Türkiye, 2001-2005 döneminde sanayi üretimini de en fazla artıran 6. ülke oldu. Türkiye'nin önünde yer alan ülkelerden İrlanda dışındakiler birliğe yeni üye olurken, bunların aldıkları sübvansiyonlarla Türkiye'nin önünde yer alabildiklerine dikkat çekiliyor.
Türkiye, Polonya'nın ardından OECD'nin ikinci en ucuz ülkesi konumunda da yer alıyor.
Raporda, Türkiye'nin AB karşısında zayıf olduğu alanlar ise uluslararası rekabet gücü, enflasyon oranı, kamu gelir gider dengesi, dış ticaret ve cari işlemler dengesi, tasarruf hacmi, özel tüketim harcaması artışı, işsizlik oranı, genç işsizliği oranı, ücret-verimlilik dengesi olarak sıralanıyor.

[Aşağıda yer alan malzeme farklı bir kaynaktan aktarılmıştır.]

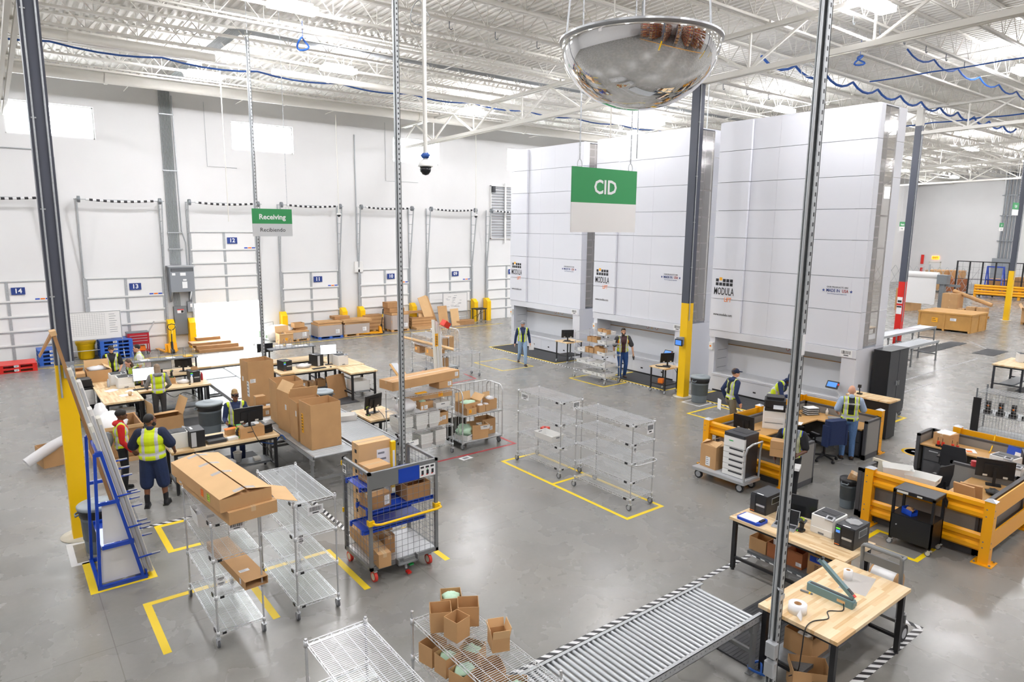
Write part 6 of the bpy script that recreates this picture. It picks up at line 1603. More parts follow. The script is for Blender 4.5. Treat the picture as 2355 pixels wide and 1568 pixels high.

Türkiye'nin AB karşısında en zayıf olduğu alanlar arasında ise kişi başına gelir, yurt içi yatırım düzeyi, faiz oranları, nüfus artış hız, doğuşta hayat beklentisi, toplam istihdam oranı sayılıyor.
Bu arada, TİSK Genel Sekreteri Pirler, Türkiye'nin bu verilerden yılmaması gerektiğine vurgu yaparak, AB ülkeleri ile ortak büyük projelere girilmesini ve siyasi popülizme sapılmaması gerektiğini bildirdi.
AB müzakere sürecinde uygulanacak temel strateji ve ülke pozisyonlarının sosyal diyalog ve uzlaşmayla belirlenmesi çağrısında da bulunan Pirler, başta işveren ve işçi olmak üzere toplum kesimleri ile birlikte çalışılmasını önerdi.